There’s a high chance that you haven’t heard of Dawson City, a small town in Yukon, Canada, with a population of 1,375, but for a brief time it was the city that represented the “American dream”, a town where you could finally make it. It’s a place that has always been inhabited, in prehistoric times the area was used for agriculture by the Hän-speaking people of the Tr’ondëk Hwëch’in.
The heart of their homeland was Tr’ochëk, a fishing camp at the confluence of the Klondike River and Yukon River. It has always been an important gathering place, full of historical and significant importance. The current settlement was founded by Joseph Ladue and named in January 1897 after noted Canadian geologist George M. Dawson, who had explored and mapped the region in 1887. Dawson City soon became the hub for the Canadian Gold Rush which brought an impressive amount of prospectors (approximately 100,000) swarming to the area, eager to get rich quick. So, how did the thriving city at the turn of the 20th century become a forgotten little town frozen in time?
Director Bill Morrison pieces together the extraordinary true history of this city using a long-lost collection of 533 nitrate film prints from the early 1900s. Aside from being the centre of the Gold Rush, Dawson city was also the final stop for a distribution chain that sent prints and newsreels to the Yukon. The films were seldom, if ever, returned. The studios told the town to simply get rid of the reels, which upon reflection seems like such a waste and sadly many reels which discarded into the yukon river or set on fire.

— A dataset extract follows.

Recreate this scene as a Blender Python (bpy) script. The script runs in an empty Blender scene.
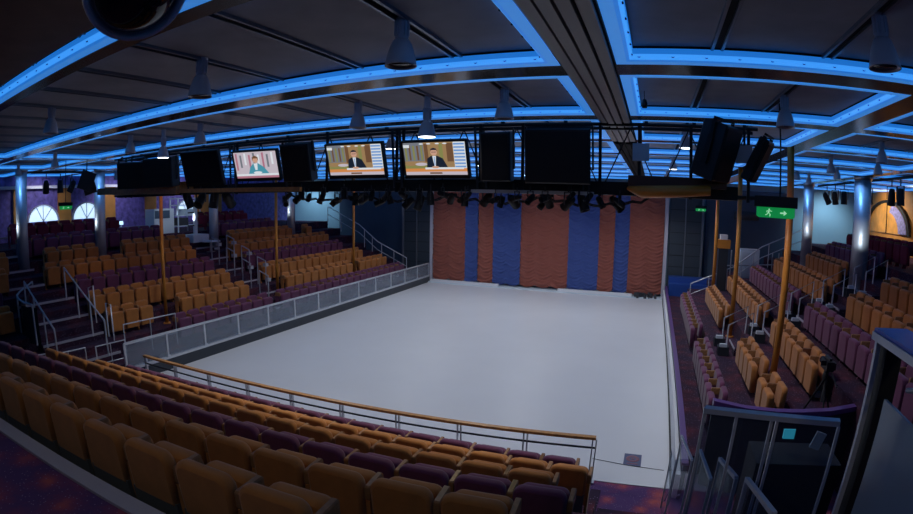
import bpy, math, random
from mathutils import Vector, Matrix
random.seed(7)
S = bpy.context.scene
COL = S.collection
PI = math.pi

# ------------------------------------------------------------------ materials
def mat(name, col, rough=.6, metal=0., emit=None, es=1., var=0., vscale=8., bump=0., bscale=60., alpha=None, spec=None, sheen=0.):
    m = bpy.data.materials.new(name); m.use_nodes = True
    nt = m.node_tree; b = nt.nodes['Principled BSDF']
    b.inputs['Base Color'].default_value = (*col, 1)
    b.inputs['Roughness'].default_value = rough
    b.inputs['Metallic'].default_value = metal
    if spec is not None: b.inputs['Specular IOR Level'].default_value = spec
    if sheen: b.inputs['Sheen Weight'].default_value = sheen
    if emit is not None:
        b.inputs['Emission Color'].default_value = (*emit, 1); b.inputs['Emission Strength'].default_value = es
    if alpha is not None: b.inputs['Alpha'].default_value = alpha
    if var or bump:
        tc = nt.nodes.new('ShaderNodeTexCoord')
    if var:
        n = nt.nodes.new('ShaderNodeTexNoise'); n.inputs['Scale'].default_value = vscale; n.inputs['Detail'].default_value = 4
        nt.links.new(tc.outputs['Object'], n.inputs['Vector'])
        r = nt.nodes.new('ShaderNodeMapRange'); r.inputs[1].default_value = .3; r.inputs[2].default_value = .7
        r.inputs[3].default_value = 1 - var; r.inputs[4].default_value = 1 + var
        nt.links.new(n.outputs['Fac'], r.inputs[0])
        mx = nt.nodes.new('ShaderNodeMix'); mx.data_type = 'RGBA'; mx.blend_type = 'MULTIPLY'; mx.inputs[0].default_value = 1
        mx.inputs[6].default_value = (*col, 1); nt.links.new(r.outputs[0], mx.inputs[7])
        nt.links.new(mx.outputs[2], b.inputs['Base Color'])
    if bump:
        n2 = nt.nodes.new('ShaderNodeTexNoise'); n2.inputs['Scale'].default_value = bscale; n2.inputs['Detail'].default_value = 3
        nt.links.new(tc.outputs['Object'], n2.inputs['Vector'])
        bp = nt.nodes.new('ShaderNodeBump'); bp.inputs['Strength'].default_value = bump; bp.inputs['Distance'].default_value = .01
        nt.links.new(n2.outputs['Fac'], bp.inputs['Height']); nt.links.new(bp.outputs[0], b.inputs['Normal'])
    return m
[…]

The infamous Dawson City Collection was uncovered in 1978 when a bulldozer working its way through a parking lot dug up a horde of film cans, in an old swimming pool which had been filled in. This how the film starts, with footage of diggers bringing up the frozen earth to reveal the treasures hidden underneath the snow. It’s a moment of awe and wonder, as it is estimated that 75% of film produced in the silent movie era have been lost. As a film graduate and a silent film enthusiast, I can’t help but wonder what wonders have been lost to time and can only imagine of how the films would have looked like. It seems like such a reflection of our throw-away culture, that we have so carelessly treated items of significant in such a shameful way.
Morrison uses these permafrost-protected, rare silent films and newsreels, pairing them with archival footage, interviews, historical photographs, to document the growth of this iconic little town in a touching and moving way. There is footage from such classic films as Charlie Chaplin’s Gold Rush and Ted Browning’s Freaks, paired with footage from forgotten dramas like The Unpardonable Sin and A Stolen Paradise. There is no voice over narration, just a few brief sentences on screen telling us what occurred and a moving score from Sigur Rós collaborator and composer Alex Somers, the images speak louder than words. The end result is an experience like no other, this is the closest we will get to travelling in time. This film is our window into a forgotten past and I urge anyone who apperications the art of cinema to seek this out.